Example of the trial and error: if my room wasn’t clean, I wasn’t allowed to play outside until it was. In theory this should have been enough of an incentive to guarantee a tidy living space. In reality I didn’t want to play anywhere outside my room anyway (still the case) so being forced to stay there didn’t have the desired effect. My parents both went to college, and weren’t to be outsmarted by a six year old. Having my mattress removed and not returned until my room was clean caused me to respond the way they hoped I would.

Example of circumstantial parameters: There were rules about when and who I could date. There weren’t rules about the length of individual dates until the day after the night I didn’t come home from one.

One hard and fast rule that applied to the entire duration of my childhood was in regard to the television I was permitted to watch. PBS. Nothing else. “Wishbone” got me through high school English (and some of college), I can’t count the number of times “Bill Nye the Science Guy” was the only reason I got an answer right in Trivial Pursuit or Jeopardy, and I still know ever y word to the theme songs for Reading Rainbow, Mr. Roger’s Neighborhood, and 3-2-1 Contact (that one really dates me, but I have fond and very vivid memories of The Bloodhound Gang and Math Patrol).

I did sneak in a lot of TV on the sly. Mom napped every afternoon and dad was still at work, so between most days 2:00 to 3:00pm I had a window to indulge in Fox Kid’s cartoon programming. “Spiderman” was a favorite, and the first one in the program lineup so I usually got to see that one before mom woke up. “Big Bad Beetleborgs” was on for a while and came right before the show it ripped off, “Power Rangers”. But always outbalancing my illicit television was the quotidian diet of publically funded programming.

One feature of PBS I miss is what they would show between programs when there wasn’t anything scheduled.

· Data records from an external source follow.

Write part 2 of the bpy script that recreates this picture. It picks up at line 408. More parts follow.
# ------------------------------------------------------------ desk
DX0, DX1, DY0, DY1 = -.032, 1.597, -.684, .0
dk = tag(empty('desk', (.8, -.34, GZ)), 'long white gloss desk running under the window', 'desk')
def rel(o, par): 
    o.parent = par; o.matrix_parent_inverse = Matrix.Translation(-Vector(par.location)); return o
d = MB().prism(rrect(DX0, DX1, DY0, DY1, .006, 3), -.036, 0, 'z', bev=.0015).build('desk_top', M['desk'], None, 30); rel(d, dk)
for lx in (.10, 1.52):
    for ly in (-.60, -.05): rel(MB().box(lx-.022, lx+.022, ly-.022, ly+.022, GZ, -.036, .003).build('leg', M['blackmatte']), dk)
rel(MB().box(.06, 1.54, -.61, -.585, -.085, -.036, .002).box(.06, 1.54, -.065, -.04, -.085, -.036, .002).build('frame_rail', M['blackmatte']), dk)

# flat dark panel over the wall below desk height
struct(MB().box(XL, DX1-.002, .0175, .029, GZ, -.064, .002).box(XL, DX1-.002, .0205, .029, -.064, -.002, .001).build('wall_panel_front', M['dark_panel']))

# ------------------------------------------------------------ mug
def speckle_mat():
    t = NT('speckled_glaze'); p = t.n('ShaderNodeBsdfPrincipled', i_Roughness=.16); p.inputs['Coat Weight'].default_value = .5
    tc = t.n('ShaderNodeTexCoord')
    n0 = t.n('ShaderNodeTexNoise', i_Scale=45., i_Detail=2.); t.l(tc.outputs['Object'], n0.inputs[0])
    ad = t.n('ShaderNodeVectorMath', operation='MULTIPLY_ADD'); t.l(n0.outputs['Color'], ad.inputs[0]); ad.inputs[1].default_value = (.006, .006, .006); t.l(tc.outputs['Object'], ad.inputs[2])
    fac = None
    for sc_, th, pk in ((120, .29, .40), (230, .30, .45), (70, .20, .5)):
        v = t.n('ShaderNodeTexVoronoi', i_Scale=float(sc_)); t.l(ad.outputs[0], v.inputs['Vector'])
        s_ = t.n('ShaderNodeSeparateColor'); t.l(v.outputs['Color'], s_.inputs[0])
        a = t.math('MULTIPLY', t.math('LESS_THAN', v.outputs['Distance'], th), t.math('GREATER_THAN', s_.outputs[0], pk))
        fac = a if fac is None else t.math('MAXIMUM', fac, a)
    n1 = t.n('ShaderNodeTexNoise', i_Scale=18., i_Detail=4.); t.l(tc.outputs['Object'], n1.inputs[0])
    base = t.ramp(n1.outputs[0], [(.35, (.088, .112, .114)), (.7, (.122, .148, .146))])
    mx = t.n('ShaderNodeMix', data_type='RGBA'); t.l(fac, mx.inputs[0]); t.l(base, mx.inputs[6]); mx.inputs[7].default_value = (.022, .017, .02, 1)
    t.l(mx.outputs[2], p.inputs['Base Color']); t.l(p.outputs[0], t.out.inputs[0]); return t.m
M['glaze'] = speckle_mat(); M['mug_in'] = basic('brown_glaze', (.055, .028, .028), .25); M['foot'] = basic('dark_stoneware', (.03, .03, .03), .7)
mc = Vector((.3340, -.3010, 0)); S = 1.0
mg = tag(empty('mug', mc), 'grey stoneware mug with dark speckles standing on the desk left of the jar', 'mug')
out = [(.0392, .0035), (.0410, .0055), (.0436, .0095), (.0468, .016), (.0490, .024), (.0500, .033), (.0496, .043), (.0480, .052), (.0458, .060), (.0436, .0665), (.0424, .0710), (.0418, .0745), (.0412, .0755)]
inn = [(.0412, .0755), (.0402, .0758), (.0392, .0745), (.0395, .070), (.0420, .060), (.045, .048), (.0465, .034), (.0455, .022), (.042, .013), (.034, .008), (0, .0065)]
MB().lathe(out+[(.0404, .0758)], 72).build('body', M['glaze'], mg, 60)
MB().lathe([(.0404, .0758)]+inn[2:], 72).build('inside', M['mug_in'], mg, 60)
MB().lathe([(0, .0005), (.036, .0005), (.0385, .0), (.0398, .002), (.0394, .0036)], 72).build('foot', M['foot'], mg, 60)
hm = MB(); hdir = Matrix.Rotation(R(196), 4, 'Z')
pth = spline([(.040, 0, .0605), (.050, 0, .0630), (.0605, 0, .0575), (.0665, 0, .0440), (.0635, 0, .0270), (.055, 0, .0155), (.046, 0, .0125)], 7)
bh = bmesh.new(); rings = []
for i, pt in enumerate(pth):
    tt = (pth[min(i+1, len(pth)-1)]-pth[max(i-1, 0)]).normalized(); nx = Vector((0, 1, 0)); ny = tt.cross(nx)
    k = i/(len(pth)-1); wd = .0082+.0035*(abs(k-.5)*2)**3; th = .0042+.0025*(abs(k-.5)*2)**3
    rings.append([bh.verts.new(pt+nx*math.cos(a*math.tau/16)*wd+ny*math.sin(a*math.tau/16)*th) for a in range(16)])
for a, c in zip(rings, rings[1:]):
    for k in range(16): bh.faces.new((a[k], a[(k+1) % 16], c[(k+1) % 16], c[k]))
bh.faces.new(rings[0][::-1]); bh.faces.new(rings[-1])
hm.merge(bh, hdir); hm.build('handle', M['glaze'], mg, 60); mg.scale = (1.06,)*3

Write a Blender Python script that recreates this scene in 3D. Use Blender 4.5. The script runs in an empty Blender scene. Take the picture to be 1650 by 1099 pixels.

I assume the children’s educational television market wasn’t as saturated as it currently is, because often times they would just show B reel footage of a helicopter flying through the Grand Canyon. That was it. The shadow of the helicopter would gracefully as glide over the surface of the canyon walls for half hour blocks, while 4th graders whose parent’s didn’t approve of cartoons waited idly on living room carpets.

Boredom is an excellent motivator for activity (case and point- I’ve now been at my job at a call center for 2 hours and 25 minutes without taking a phone call. That’s a new personal record, if anyone’s interested. With nothing else to do, I log into my blog and proceed to write everything up to the period you’re about to see. <-- That’s the one) and I would likely leave to go build Legos or make puddles of mud to bury stuff in or go pull my sister’s hair. Or I would just watch the shadow and imagine how I would keep up with it were I running alongside it- which crecipices (minted it- sorry, no stealing it now) I would jump over or path I would take to keep pace.

Sadly, the helicopter in the Grand Canyon no longer has a place on the public broadcasting station. In its place are a slew of banal and insipid programs like “Bob the Builder” and “Dora the Explorer” that rot kids’ brains. Sadder yet, my parents have become unbelievably lax in what television they allow the youngest of the six children to watch. Cable? When did we get cable? And why isn’t the Disney channel blocked? That station is all trash, all the time. Have fun being dumber than a pair of bricks, Aspen and Capri- thank mom and dad for it.